Diferentes acontecimientos de la vida nacional y la necesidad de construir el bien común con un profundo respeto a la dignidad de la persona humana desde la concepción hasta su muerte natural en un país que se declara mayoritariamente católico y cristiano nos invitan a reflexionar y descubrir la íntima relación entre la democracia, la verdad y la libertad.
En efecto, las enseñanzas de Juan Pablo II, Benedicto XVI y el Papa Francisco nos permiten afirmar que todo hombre abierto sinceramente a la verdad y al bien, aun entre dificultades e incertidumbres, con la luz de la razón puede descubrir la ley natural inscrita en su corazón. Sin embargo, existe una profunda crisis de la cultura que engendra escepticismo en los fundamentos mismos del saber y de la ética, haciendo cada vez mas difícil ver con claridad el sentido del hombre, de sus derechos y deberes fundamentales. Todo esto agravado por la realidad de una sociedad compleja, en la que personas, matrimonios y familias se quedan con frecuencia solos con sus problemas y dolores agravados por la pobreza y la desprotección. Por lo mismo el “Estado de Derecho” está llamado a plasmar en su legislación la “fuerza de la razón” y no las “razones de la fuerza” que llegan incluso a violentar y prohibir la legítima objeción de conciencia contra acciones objetivamente malas como lo es por ejemplo el aborto y la eutanasia.

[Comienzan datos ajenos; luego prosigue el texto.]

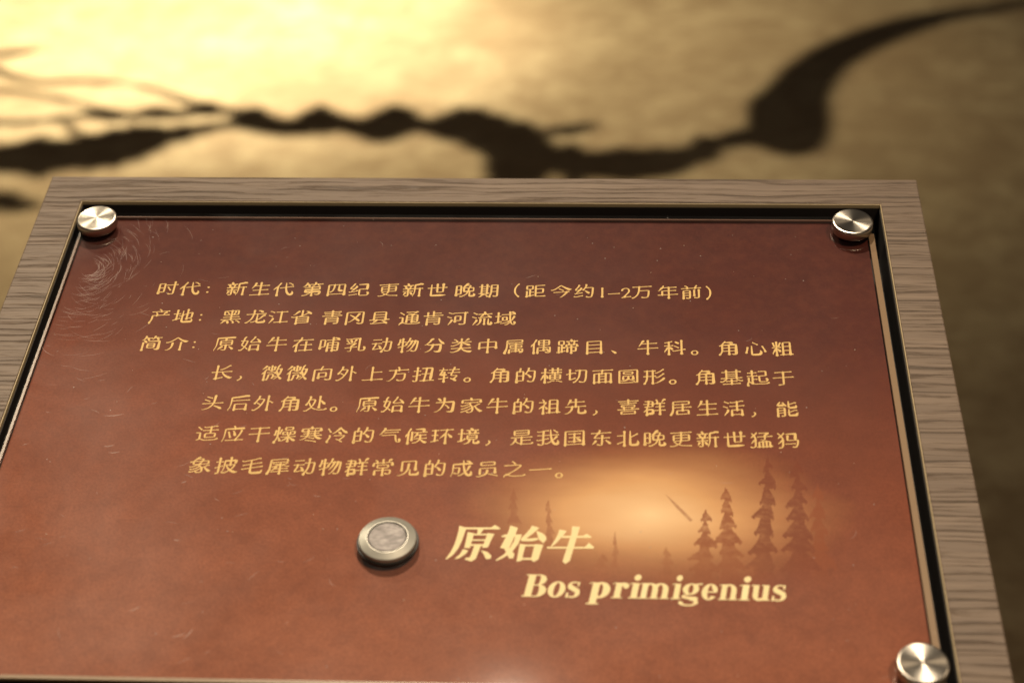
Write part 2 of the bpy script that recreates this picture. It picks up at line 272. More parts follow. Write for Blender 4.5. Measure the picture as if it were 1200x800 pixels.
GLYPHS = '''
11127772720
2111820213028393550375737653570307526762076147411720863,11442222220818
–1104415041
、1131171335
。0020152515281632203324332931332936243820381435113110271122131916162015
一1190531053
万1148185415681571167319763477593559,1188841184,113886376233412830222314160916
上1183614461,1110198919,1146914616
世11259025208620,117491744050394992,1189681068
东11861876316740,103780367327592553,11303927321720,114177428545904394,1154675317511543153619,1082522553,1112798679
中1114448544,1150125093,118336827516751636
为11643656495053,11317825882189,115718611575157921814282691369,1109171517212130303742446245724593
之1014141418202525263026,11547947904291,109121861753164318362032233026,013026312953456859746775721573
乳11659065196816801685178721882788308537,1158894990358816861089,1135673081,111279177721682566,1143655182,1155390935,11466144543546334333203215291423142016,1152601460
于1189551055,1117858285,1150865020501648153114
产113655366138653274,11537849904393,1185801580,111310121615211830194219578757,117574686965646355
今0150886475806385619362,01508847873776246514600962,1146135215642972407448,11595548644267,11834877462046
介11091518162623292732373357,10076114602666397747855087,1167576712,0150876275766585619463
代11698974898677,111051115520652768,118636902989258617841579157617722168276437615059705891,1190673560,113692277525702612
候111149125715612164,016633782085159217,01663364316025541945153816,1134303474,11776879874787,1190704270,1150558755,0166336657,1190374237,1128922175206620622012,1140464546474953585465
偶112366156211571152,11783052274428,1185733973,113712374686468615841475136917,0061594259416041864287828782596159,1161896127,11802274376839,11319221692212
先11081615152017302635373754,11853288268618851681156615631661206154,1125778277,1150935050,1111528852,11309027801862
冈1116121686838583188115741469146118,1123263026464257576776,1129705052534767326726
冷1123701388,1038497748754261266024,1060926087,01602455254631,01602461207014,016087628573718760,0160875685517842683060,111416132123442151,1155676357
分11435941453529292324191314,11639173738758,11481955156615701771217330745625561763,11429235883076226616601057
切01223228334340,11371644205028574359556185,0122322290,1160196715751579168220854086824483,11446740700863
前1162646229,11816681208016781570146318,11657567837292,1147331533,1115484748,113375348429912493,112917351441144415456218631812,1110778977
动1114844684,01162823284633,011628173424522564,1148621062,1162196915761581178320853187705170,114826414540483549,11511051165927654767736792
北1111683968,11393531351126,11867466605759,118638893389278720851781166616601859255991,1137133791
原11898620861942162812191312,1155805369,11891785187034,11433439322617,11574557205615521445143918,1032578057,0080577970357035443543794380448057
县112316252337353942,1125567656,1125717671,1174387486738727872738,1189401040,1115201918311872207622,118314683065326033
后1134188318,1190661966,11868876905586218321552040162412161412,118012804636463612
向11489243824273,116218681480158317837517751712,1135253556645664333333
员117829785622562227,1187145526,1149464833473042253721271717140917,0037877487758775712571258626873787
哺117190769085858576,1141338733,1187484148,1114291481328132401239,1143124463856385178415811477147218,1164936412,1190783978
喜00761676297530253024292416,0076162416,1064396751,1133553539,1119748174,1188851285,1110409040,1150935072,107350694965522752255325632664736474637454735268526751
四1159855951604663447844,11408539663754344629402438,1114248524,118316838316831615
国1186181318,11604868407239,1174332633,1149304975,1170543054,1127737273,118412848715871512
圆1174255335,11192828264131483650405049,11303630553055685569556936,0085178587848815871517,0085171517,00537867776666326632785378
在1111371243164719492752,1139754292,1162676214,1189163616,1185484048,1111778977,1125122554265835713679
地11733979388138834084448573787271696368,1167664560,11335639554958,1136690969,1123342392,1165326593,11853388278821851782165216481946244685,11102926373740
域116537603137253126,1177928784,11713877418665,117430682857164916,0056425663396339435642,1190783578,1131691069,1121922132,1134363037243512280729,1186318925881987168515801578177425704269556893
基1128717271,1128607260,1183161616,1128317131,1186831383,1190480948,1150145040,11923186308033714070447093,11073014291730243630433093
境11553953275020401536143116,1143478347,1175797166,01693669217018711582158615881988228528,11518053755366,11569462916483,1141858585,1133691069,1122922230,0069368037803880584658455745376936,1138688768,1136413235253314280928
处013433373246245919651785179322,0034333439,013433181815150716,101962245930423439,013439374041504564467545762377,11864670676168,1164936429,11134818592163226927872694
外11225633473945,11616370628153,1163936312,1107171516202031314048466547762377,111253217026812893
头1144782487,1117713661,11563572268715,1110498949,1156925455504147364027332216151117
始108662586050605062,11392332312634,1147188518,118312834550454912,11303523391546217523902895,1172797677836883658955,1107171315151625293246366735721072,01506251634964506660826493
家111335193527395152,1010531650205139594460,0144604869,1112182623423149365738,11932187198420743069376448,1147935181,111569158385838569,1124687568,1034183914471453185524563253454460,115242624675568158
寒1149945183,11302455197013,1141386131,1110478947,1185728584848515851472,1120597859,1119708070,11912985287931664163506378,110828142719292533344137503778
居0035178017,1119548954,008017793735373517,1157355772,1111141727204021868086818581701970
属1182657466406333632866,1172233821,1171148013821583348234313430333012,00564478447945795378553555345434445644,1156665620,11187480748175818721872044162712161311,1176166730
常112775298525902191,1150935075,005150305130657065705270515150,0151505112,1185628576847716771562,1161216717751778197923793821382116,118191759073877175
干1189541154,1185841584,1150865012
年0129803293,0129802579166515631063,1085802980,11836027602733,1110359035,1154125482
应11631665257238775081638069,11509354865577,11593952654867,1141343263,1125189018,1112121628183719798979
形11557362736575778382898791,11894183337425621760155416,118766705063465747,1145124588,111213182522402388,1156550955,1155851185
微1191178716812378287430,11094815552257,1131556555,117836734069586560,1051215528,1031133627374455445528,1146654694,0185736773,10653260295528,11259317820974,1158865768356834693487,112774216520602012,1057166115651976327635793983558573,116348676272907795
心1158734087,11883086407762,11196017451328,116839723272287020681763154215361735243567
成111757435742364029392731272431,116337703973438163,1140174616572461296830,118173818370906889,11897520751937172712161412,118536882987218516771570226339605458675793
我11643671398355,1171908576,114020471962306832,11328732173015261419141318,1110648964,11084014385146,1109851483178343895188,11853589288925871784158014761673196827634461575892
扭1137502849204513440745,1136731073,114187818782867714,1109181614221523172493,1142558255,1137169016,11608958585214
披118263857743774241392634173614,1164936453,112393231821151314,1135731073,113650264920460943,11391745154815622473358049815381554155,1150575150554164297520831686159417
新1132802894,1119381223,1140384725,1178627812,1118782365,1141783659,1149461046,1149821082,11898780897286598458825740552550175212,1155609060,1130633019291624151918,1109615161
方11355476547530732370176715551552154620,115173518052844892,1188751275,113977385833382930212015150716
时1139571357,1163405160,11571861157015741577187792,1190734573,1115211583378337301330
是1020757675,1148358335,1189511151,007675768822872363756376647675,1150535015,119320861560154518372129302432,1108151415202327352844
晚1169486920701675158616892189258531,1135581258,1114221484338433311231,1152847283727965656451614057315124391634153016,11629456915587467545714546854685683068
更1009171615281835223625,0036254125,01362535272438,108814571743224125,1083582258,1188861186,002258227380738072804322432258,014125483550465088
期1145651765,1109141315161822272830,11332938274516,1145511751,1187665866,1187455845,1142344292,1120922034,1151791079,1151360936,1155105316572560396086858685188415781475146917
横0124571954154310341028,116122542242153615,012457305535473540,117021752286159114,1187434243,1141838983,1175667593,1154665493,1064706431,119068406836711071,006431853185554556455545306431,1125122555246025652593
毛11145777668366,11882986198316801552154816451844234484,11108016772378558472907888,1111378847
气1187812582,118731892288178715821577197525733471552055,1181692869,1130932985247718671059
江11158919893181,1161186184,111515253329402845,1111652657,1190203520,1185824082
河11274528401415,1125571065,11818781188016751563155917,1114902783348335859185,1141314166636663393939
活1184184018,11274529401415,1115903182,1126571165,1135649064,1163886340,118212824343434312,11388642834583668680908689
流114457456553735581,1115902980,11274528401415,11445044364125351734152815,1186318925881685158015771676217650,1163776092,1111652657,1160506016,1189793579,11816378603658,11875484608160786575707072
燥00695185518665856669666951,0069516345,113516482360356436,1129583578,1114751152,1191188717792369326538,0063455851,1131213127293225362038,00585158655766416541515851,00577577757789508949755775,1063126345,1123922240182612161210,113638583859379038
牛1122758574,1150935012,1189461046,113392278525781459
物1145365348595962696478,114516501755216028653875637778,1112723972,1150768775853981207715741570156319,1127932712,11168815751057,11559352794158,11435536491041
犀116561726180668467,1157665751,11275048565161,11446135662966,1164546756705583498950,1189252525,111873837382872187193917301114,1185393539,1157475712,1144483845384230332432
犸10116420732474,0024742479,1139337533,10349127802479,01247920811291,11754978854285,111136194324503153,0124742672296130502928261723151414,116515761480178534865146514876
猛1155455514,10329125812280,1168456814,01228020811490,0022802275,10428874887587,11113622502954,01227519741066,1190693669,118214814241424114,1190163216,10091815142315261927252835276225732275,10475553515951625363566375657873837587
环1186426964,114041505156606363,1132591059,1134850985,1189854185,1122282287,113532253012250826,11678765786372616562606212
生1189171017,1120468246,1185732274,1150935015,11145825772992
的1125742993,11545759557138,1143511351,1156778576843680207816751565155820,1115141576407640231323,11496059806193
目1179422042,1120207920,1179642064,117712768522852212
省1178302630,0176182618,1149614993,118769748370866587,1178422642,1128122857,1174756974586543603954,01761875544254365514530656,1112681768237529833689
祖01288325882192,0128832873,012652325139443940,01265220500940,1183404740,1183644764,1137179117,115015508680858015,11261226492860356936751075
科1010271134174321522655,1038403945335428562655,1165504962,1153856576,1142354732743680389139,1143651065,1177127793,1127122787,11398924851183
第1132853672,1110161715261939284637,117185737775747974,11508425842286,1157849084,1149124968,11176679668065805122512137813782368126781866186022,116095608753754872,1108721473187725872694
简1130582169,1133853771,1117121758,116617701477148115822082633764,1066383638,11767172787085,11498325832286,003638375063506450642537243638,11888360835886,11619360875173,1110721573248725902395
类114972547156688652,11209025893379,11931885157417662155305239,117890748968816379,1109541552305840654674,1150545093,1111378837,1112738873,1107181415201536224430453449404949
粗012651334940393933,1183645064,1150408340,0126512149184012291221,1142873567,1113881868,1143601060,118014808752875214,1190164016,112793276326572712
约116737684165445357,110923112016204326,1128932786156714613161,1152758574833580197815721466145818,1136743770326319461638,1111394144,115795588955774561
纪1110204125,0114613261,011461156723783092,1185555155512052195516781584168720882688298435,11478583858349,1109411339154038434248,1138753869295828561946194520441740
群11787884919094,1151359135,1155558755,1171127175,111357435743861487,1150720972,1154738973,11211121372044256027772789,11579361846071,111030153722414341444044191919
肯1123437743,1180824882,1123307730,1127652788,1150655093,1111688868,1125122555755575187415701461145518
能1114324532,115576677881848682,115534673682438841,1126921778167241744476,1114454545,115893586360596657855887638670,1158505820601562158515871888249328,113014391441154217425916591612,1147693687
见114973474742333625271915150817,117539758624862438,118730851982165816561855225544
角10596860766482658564853686,1037933686,1183352235,1183532353,1152725214,1114662270807080177715731468146217,01368632842574253821251414
象11664469367430822285209021,1149483940283519321334,1010471745254835523856,113488378558855781516748644656,1183507750644159404832352518191121,10351941154915541657205824573652443856,11449437913689257922712259235836577758785978727773197315710971
起108545884088338529782861295930583257618362,1148442944,10548783878362,1146811281,1149631063,112993296631603020,11143320302524282333193917761686169421,111652163511161309
距1115181552,1142462646,00286539653987158715652865,114965826581404940,0128652822,119018511851868886,11101831254327
蹄1115191553,1125473947,1164936681,114979557756715562,00276535653587158715652765,1176857679777575697462,1165586512,11492149478347832476237126,0127652722,1189834483,114552456487648852,11072113204027
转11453614300931,1190634463,1187804880,1110804180,1130123068,112393259125832278227515534152,1168237029794080465846574758546266647867856993,115531632666267914
适1013192425,01242528253918481685179322,01242524580959,1126751389,006252815181328031433143516252,11358840854685698779908588,1062886252,1190693369
通1128741388,104679518061756675,101211121719242426,0124263918481686169421,01242624571057,016675687777838090,0166756768,1138558655,1186423842,1162716225,1138888588,114025416970707369846984308327792775276930
长11426947685673698275898089,119320861883196829574253495157,1130153092,1189551055,11552328162217
青1177402440,1177282428,1189621062,1184851685,1180741974,112612265174517520741573145914,1150935060
面1164513451,1149874665,1164353435,1189851185,1162166269,1136163669,1115198519,111712176782678212
黑11648465796068,11712677258713,114170377134792982,111212181821252828,11401239233525,11621359245326,1189351035,1182491849,0050622262216321877788776376625062,1150905033
龙115728502639203220,1186597957704462355434,11578964897778,1110698969,11101814171720252830353444375540724093,1184318825871984176316571855225571
（1187127628723871477158726778818793
）1113122021253028442861267121821393
，1126333129292024141811
：1149315229,1149625260
'''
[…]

El origen de la contradicción entre la solemne afirmación de los derechos del hombre y su trágica negación en la práctica, están radicados en un concepto de libertad que exalta de modo absoluto al individuo, y no se dispone a la solidaridad, a la plena acogida y al servicio del otro. Es la cultura del descarte y de la muerte que destruye y siembra dolor sin mirar fronteras. De este modo, cuando el derecho deja de ser tal porque no está fundado en la inviolable dignidad de la persona humana sino que queda sometido a la voluntad del más fuerte, la democracia se degenera en un totalitarismo fundamentalista. Y como consecuencia el estado deja de ser la casa común donde todos pueden vivir según los principios de la igualdad fundamental. Es decir, no existe la “cultura del encuentro” como nos reitera una y otra vez el Papa Francisco.
Así, la aparente legalidad de un proceso legislativo traiciona el ideal democrático porque deja de reconocer y tutelar la dignidad de la persona humana. La democracia no puede, entonces, mitificarse convirtiéndola en un sustitutivo de la moralidad o en una panacea de la inmoralidad. Fundamentalmente es un “ordenamiento” y como tal un instrumento y no un fin. Su carácter “moral” no es automático, sino que depende de su conformidad con la ley moral a la que, como cualquier otro comportamiento humano, debe someterse. Esto es, depende de la moralidad de los fines que persigue y de los medios de que se sirve. Y el valor de la democracia se mantiene o cae si promueve o no lo que encarna con relación al respeto de la dignidad de cada persona humana desde la concepción hasta la muerte natural y el respeto a sus derechos inalienables e inviolables garantizados en la Constitución Política en un Estado de Derecho. Así como a considerar el bien común como fin y criterio regulador de la vida pública y política.
Por el contrario, la trágica ofuscación de la conciencia colectiva con respecto a verdades objetivas hace tambalear en sus fundamentos, reduciendo a una cuestión mecánica de intereses contrapuestos, el mismo ordenamiento democrático. Por tanto y teniendo presente las relaciones entre la moral y el derecho, la ley civil no puede sustituir a la conciencia ni dictar normas que excedan su propia competencia que es la de asegurar el bien común de las personas, mediante el reconocimiento y la defensa de sus derechos fundamentales, la promoción de la paz y de la moralidad publicas. Así la ley civil cumple su función de garantizar una ordenada convivencia social en la verdadera justicia. Pues la ley humana es tal en cuanto está conforme con la recta razón, y como tal, deriva de la ley eterna.
En cambio cuando una ley está en contraste con la razón, se la denomina ley inicua; sin embargo, en este caso deja de ser ley y se convierte mas bien en una acto de violencia y corrupción de la ley (Sto tomas. STh I-Iiq.95.a.2).
Por lo tanto, el rechazo a participar en la ejecución de una injusticia no sólo es un deber moral, sino también un derecho humano fundamental. Si no fuera así, se obligaría a la persona humana a realizar una acción intrínsecamente incompatible con su dignidad, y de este modo, su misma libertad, cuyo fin y sentido auténticos residen en su orientación a la verdad y al bien, quedaría radicalmente comprometida.
Se trata, así, de un derecho esencial que como tal debería estar previsto y protegido por la misma ley civil.